When domestic couples are too busy to spend quality time together, it’s a recipe for discontent and perhaps divorce. Relationships at work are different in many ways, of course, but if interactions are overwhelmingly transactional, the same mechanisms of disconnection, misunderstanding of motives and disaffection can easily occur. We spend roughly the same amount of time every week with our work colleagues as with our families — and in many cases, more time. So, surely there is a case for spending some of that time in building relationships?

Twice a year team building days can help. But they can’t substitute for multiple, day by day reaffirmations of our shared humanity. There’s a big difference between being co-workers and being colleagues. Colleagues care about each other beyond the horizons of getting the work done. They have an appropriate interest in each other’s well-being and life outside work. They recognise when other team members are under stress, share in the joy of their achievements and feel sufficient psychological safety with them to offer help and honest feedback when needed. Above all, they can be authentic with each other

The conversations that build this quality of relationship do not happen in a full team context. They happen in twos or at most threes, where the complexities of group dynamics don’t apply anywhere near as strongly. Among characteristics of this kind of conversation are:

  • There is usually no specific goal in mind — there is no pressure to come to any kind of conclusion or to stick to an agenda
  • It’s unstructured — emotional responses direct the conversation towards thoughts, feelings and experiences people want to share
  • People find multiple points of connection
  • It’s much easier to be silent, allowing each other time and space to think
  • It promotes both understanding of the colleague and their perspective — and self-understanding.

Snatched chats over coffee or lunch during the routine of daily busy-ness don’t cut it. We may be sitting over a coffee in the staff refectory, but our minds are still back at our desks and computers. Conversations that help us to really get to know someone else require an environment that allows us to step out of routine concerns. Among solutions people have found are:

  • Going for a walk in the fresh air — being surrounded by nature helps us to connect with others at unconscious levels
  • Meeting for a coffee outside of the office before work
  • Playing a game of table tennis (or whatever) to help the mind shift to a non-work mode; then chatting in the cool down period
  • Strolling together through an art gallery.

What these all have in common is that they allow us the gift of relaxed and undemanding time with another person. All that is expected of us is to be there, to listen and to talk.

It’s not that we are trying to become best buddies and intertwine our respective social lives. It’s about building a sufficient understanding of a colleague’s values, perspectives, circumstances and ways of thinking to enrich the quality of personal interactions at work. 
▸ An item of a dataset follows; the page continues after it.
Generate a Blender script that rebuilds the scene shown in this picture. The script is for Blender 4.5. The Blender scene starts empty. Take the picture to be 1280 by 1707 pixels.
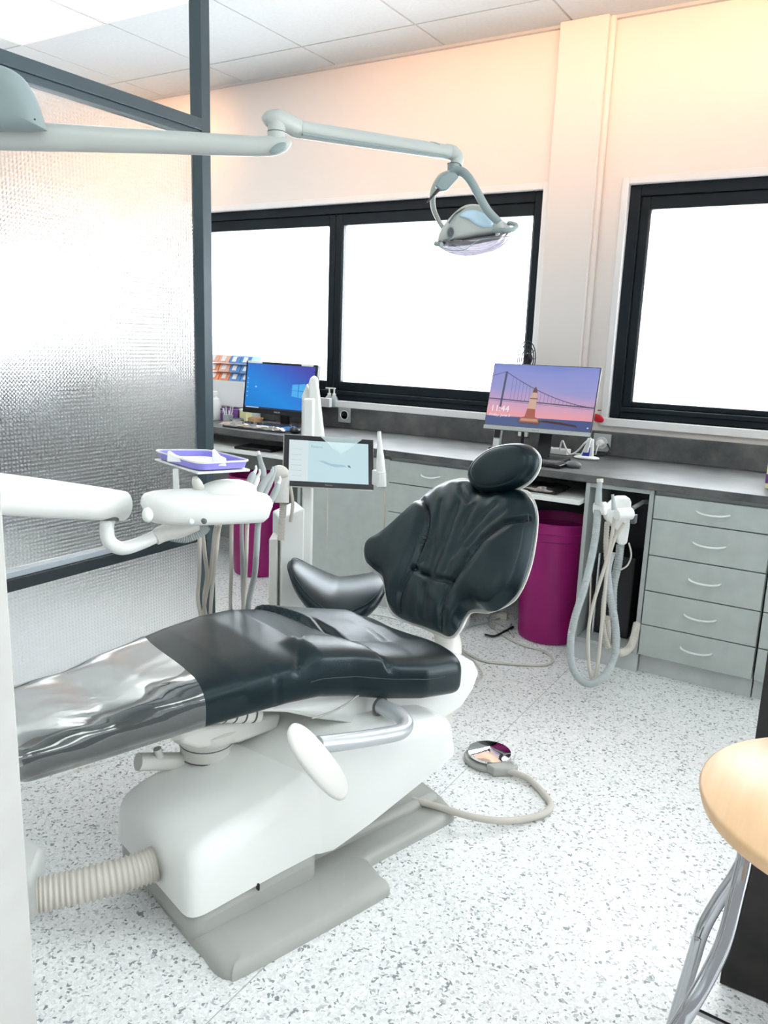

For people working virtually, a simple routine that works is to schedule brief catch up meetings separately with colleagues every week or fortnight. There is less of an agenda, more of a tacit framework that has no boundaries between work and non-work. For example:

  • What’s excited you / disappointed you this week?
  • What are you looking forward to / dreading?
  • What support would you like? Even if that is just being listened to!

When I ask people “What prevents you from having these routine collegial conversations?”, the first response is of course lack of time. Yet dig a little deeper and we find that it’s more a matter of not creating the habit. Most of us do physical maintenance tasks like having breakfast and brushing our teeth, because it is a deeply ingrained routine. An experiment becomes a routine, when we do it regularly. Today is a good time to start!